Supplied information:
------
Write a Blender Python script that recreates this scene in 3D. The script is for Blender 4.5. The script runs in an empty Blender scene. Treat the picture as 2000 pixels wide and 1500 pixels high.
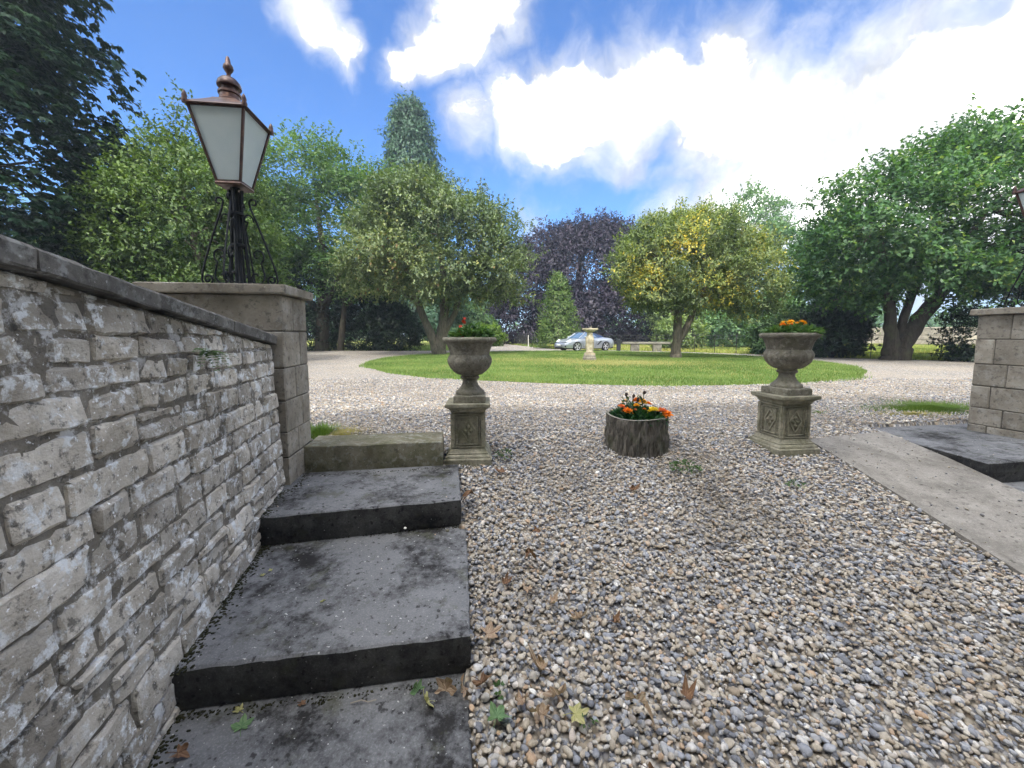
import bpy, math, random
import numpy as np
from mathutils import Vector, Matrix
R = math.radians
PI = math.pi
scene = bpy.context.scene
COL = scene.collection

# ------------------------------------------------------------------ camera, sky, sun, exposure
cam_d = bpy.data.cameras.new('camera')
cam_d.sensor_width = 36.0
cam_d.lens = 13.5
cam_d.shift_y = -0.015
cam_d.clip_start = 0.05
cam_d.clip_end = 3000
cam = bpy.data.objects.new('camera', cam_d)
COL.objects.link(cam)
cam.location = (0, 0, 1.0)
cam.rotation_euler = (PI/2 - math.atan(.085), 0, 0)
scene.camera = cam

SUN_AZ, SUN_EL = R(185), R(52)          # azimuth from +Y towards +X
sun_dir = Vector((math.sin(SUN_AZ)*math.cos(SUN_EL), math.cos(SUN_AZ)*math.cos(SUN_EL), math.sin(SUN_EL)))
sl = bpy.data.lights.new('sun', 'SUN')
sl.energy = 2.5
sl.angle = R(2.0)
sl.color = (1.0, .95, .86)
so = bpy.data.objects.new('sun', sl)
COL.objects.link(so)
so.rotation_euler = sun_dir.to_track_quat('Z', 'Y').to_euler()

scene.view_settings.view_transform = 'Standard'
scene.view_settings.look = 'None'
scene.view_settings.exposure = 0.50
scene.view_settings.gamma = 1.0
scene.view_settings.use_curve_mapping = False
scene.render.engine = 'CYCLES'
scene.cycles.use_denoising = True
scene.cycles.max_bounces = 5
scene.cycles.diffuse_bounces = 3
scene.cycles.use_adaptive_sampling = True
scene.cycles.adaptive_threshold = .03
scene.cycles.glossy_bounces = 2
scene.cycles.transmission_bounces = 4
scene.cycles.transparent_max_bounces = 4
scene.cycles.caustics_reflective = False
scene.cycles.caustics_refractive = False


class NT:
    """tiny node-tree writer"""
    def __init__(self, tree):
        self.t = tree
        tree.nodes.clear()

    def n(self, typ, ins=None, **props):
        nd = self.t.nodes.new(typ)
        for k, v in props.items():
            setattr(nd, k, v)
        for k, v in (ins or {}).items():
            self.set(nd, k, v)
        return nd

    def set(self, nd, k, v):
        s = nd.inputs[k]
        if isinstance(v, bpy.types.NodeSocket):
            self.t.links.new(v, s)
        elif hasattr(v, 'outputs'):
            self.t.links.new(v.outputs[0], s)
        else:
            if s.type == 'RGBA' and len(v) == 3:
                v = (*v, 1)
            s.default_value = v

    def math(self, op, a, b=0.0, c=None, clamp=False):
        nd = self.n('ShaderNodeMath', operation=op, use_clamp=clamp)
        self.set(nd, 0, a)
        self.set(nd, 1, b)
        if c is not None:
            self.set(nd, 2, c)
        return nd.outputs[0]

    def mix(self, f, a, b, mode='MIX'):
        nd = self.n('ShaderNodeMix', data_type='RGBA', blend_type=mode)
        self.set(nd, 0, f)
        self.set(nd, 6, a)
        self.set(nd, 7, b)
        return nd.outputs[2]

    def ramp(self, f, stops, interp='LINEAR'):
        nd = self.n('ShaderNodeValToRGB')
        nd.color_ramp.interpolation = interp
        el = nd.color_ramp.elements
        while len(el) < len(stops):
            el.new(.5)
        for e, (p, c) in zip(el, stops):
            e.position = p
            e.color = (c, c, c, 1) if isinstance(c, (int, float)) else (*c, 1)
        self.set(nd, 0, f)
        return nd.outputs[0]

    def noise(self, vec, scale, detail=4, rough=.55, out=0, dist=0.0):
        nd = self.n('ShaderNodeTexNoise', {'Scale': scale, 'Detail': detail, 'Roughness': rough, 'Distortion': dist})
        if vec is not None:
            self.set(nd, 'Vector', vec)
        return nd.outputs[out]

    def voro(self, vec, scale, feature='F1', out=0, rand=1.0):
        nd = self.n('ShaderNodeTexVoronoi', {'Scale': scale, 'Randomness': rand}, feature=feature)
        if vec is not None:
            self.set(nd, 'Vector', vec)
        return nd.outputs[out]

    def bump(self, h, strength=.4, dist=.01, normal=None):
        nd = self.n('ShaderNodeBump', {'Height': h, 'Strength': strength, 'Distance': dist})
        if normal is not None:
            self.set(nd, 'Normal', normal)
        return nd.outputs[0]


# ---- world: clear sky with drifting cumulus, all at infinity
def px_dir(px, py):
    t = math.atan(.085)
    c, s = math.cos(t), math.sin(t)
    a, b = (px-1000)/750, (720-py)/750
    return Vector((a, c+b*s, b*c-s)).normalized()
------
Omit each picture, then return all of the listing exactly as it stands.

Write a Blender Python script that recreates this scene in 3D. The script is for Blender 4.5. The script runs in an empty Blender scene. Treat the picture as 2000 pixels wide and 1500 pixels high.
import bpy, math, random
import numpy as np
from mathutils import Vector, Matrix
R = math.radians
PI = math.pi
scene = bpy.context.scene
COL = scene.collection

# ------------------------------------------------------------------ camera, sky, sun, exposure
cam_d = bpy.data.cameras.new('camera')
cam_d.sensor_width = 36.0
cam_d.lens = 13.5
cam_d.shift_y = -0.015
cam_d.clip_start = 0.05
cam_d.clip_end = 3000
cam = bpy.data.objects.new('camera', cam_d)
COL.objects.link(cam)
cam.location = (0, 0, 1.0)
cam.rotation_euler = (PI/2 - math.atan(.085), 0, 0)
scene.camera = cam

SUN_AZ, SUN_EL = R(185), R(52)          # azimuth from +Y towards +X
sun_dir = Vector((math.sin(SUN_AZ)*math.cos(SUN_EL), math.cos(SUN_AZ)*math.cos(SUN_EL), math.sin(SUN_EL)))
sl = bpy.data.lights.new('sun', 'SUN')
sl.energy = 2.5
sl.angle = R(2.0)
sl.color = (1.0, .95, .86)
so = bpy.data.objects.new('sun', sl)
COL.objects.link(so)
so.rotation_euler = sun_dir.to_track_quat('Z', 'Y').to_euler()

scene.view_settings.view_transform = 'Standard'
scene.view_settings.look = 'None'
scene.view_settings.exposure = 0.50
scene.view_settings.gamma = 1.0
scene.view_settings.use_curve_mapping = False
scene.render.engine = 'CYCLES'
scene.cycles.use_denoising = True
scene.cycles.max_bounces = 5
scene.cycles.diffuse_bounces = 3
scene.cycles.use_adaptive_sampling = True
scene.cycles.adaptive_threshold = .03
scene.cycles.glossy_bounces = 2
scene.cycles.transmission_bounces = 4
scene.cycles.transparent_max_bounces = 4
scene.cycles.caustics_reflective = False
scene.cycles.caustics_refractive = False


class NT:
    """tiny node-tree writer"""
    def __init__(self, tree):
        self.t = tree
        tree.nodes.clear()

    def n(self, typ, ins=None, **props):
        nd = self.t.nodes.new(typ)
        for k, v in props.items():
            setattr(nd, k, v)
        for k, v in (ins or {}).items():
            self.set(nd, k, v)
        return nd

    def set(self, nd, k, v):
        s = nd.inputs[k]
        if isinstance(v, bpy.types.NodeSocket):
            self.t.links.new(v, s)
        elif hasattr(v, 'outputs'):
            self.t.links.new(v.outputs[0], s)
        else:
            if s.type == 'RGBA' and len(v) == 3:
                v = (*v, 1)
            s.default_value = v

    def math(self, op, a, b=0.0, c=None, clamp=False):
        nd = self.n('ShaderNodeMath', operation=op, use_clamp=clamp)
        self.set(nd, 0, a)
        self.set(nd, 1, b)
        if c is not None:
            self.set(nd, 2, c)
        return nd.outputs[0]

    def mix(self, f, a, b, mode='MIX'):
        nd = self.n('ShaderNodeMix', data_type='RGBA', blend_type=mode)
        self.set(nd, 0, f)
        self.set(nd, 6, a)
        self.set(nd, 7, b)
        return nd.outputs[2]

    def ramp(self, f, stops, interp='LINEAR'):
        nd = self.n('ShaderNodeValToRGB')
        nd.color_ramp.interpolation = interp
        el = nd.color_ramp.elements
        while len(el) < len(stops):
            el.new(.5)
        for e, (p, c) in zip(el, stops):
            e.position = p
            e.color = (c, c, c, 1) if isinstance(c, (int, float)) else (*c, 1)
        self.set(nd, 0, f)
        return nd.outputs[0]

    def noise(self, vec, scale, detail=4, rough=.55, out=0, dist=0.0):
        nd = self.n('ShaderNodeTexNoise', {'Scale': scale, 'Detail': detail, 'Roughness': rough, 'Distortion': dist})
        if vec is not None:
            self.set(nd, 'Vector', vec)
        return nd.outputs[out]

    def voro(self, vec, scale, feature='F1', out=0, rand=1.0):
        nd = self.n('ShaderNodeTexVoronoi', {'Scale': scale, 'Randomness': rand}, feature=feature)
        if vec is not None:
            self.set(nd, 'Vector', vec)
        return nd.outputs[out]

    def bump(self, h, strength=.4, dist=.01, normal=None):
        nd = self.n('ShaderNodeBump', {'Height': h, 'Strength': strength, 'Distance': dist})
        if normal is not None:
            self.set(nd, 'Normal', normal)
        return nd.outputs[0]


# ---- world: clear sky with drifting cumulus, all at infinity
def px_dir(px, py):
    t = math.atan(.085)
    c, s = math.cos(t), math.sin(t)
    a, b = (px-1000)/750, (720-py)/750
    return Vector((a, c+b*s, b*c-s)).normalized()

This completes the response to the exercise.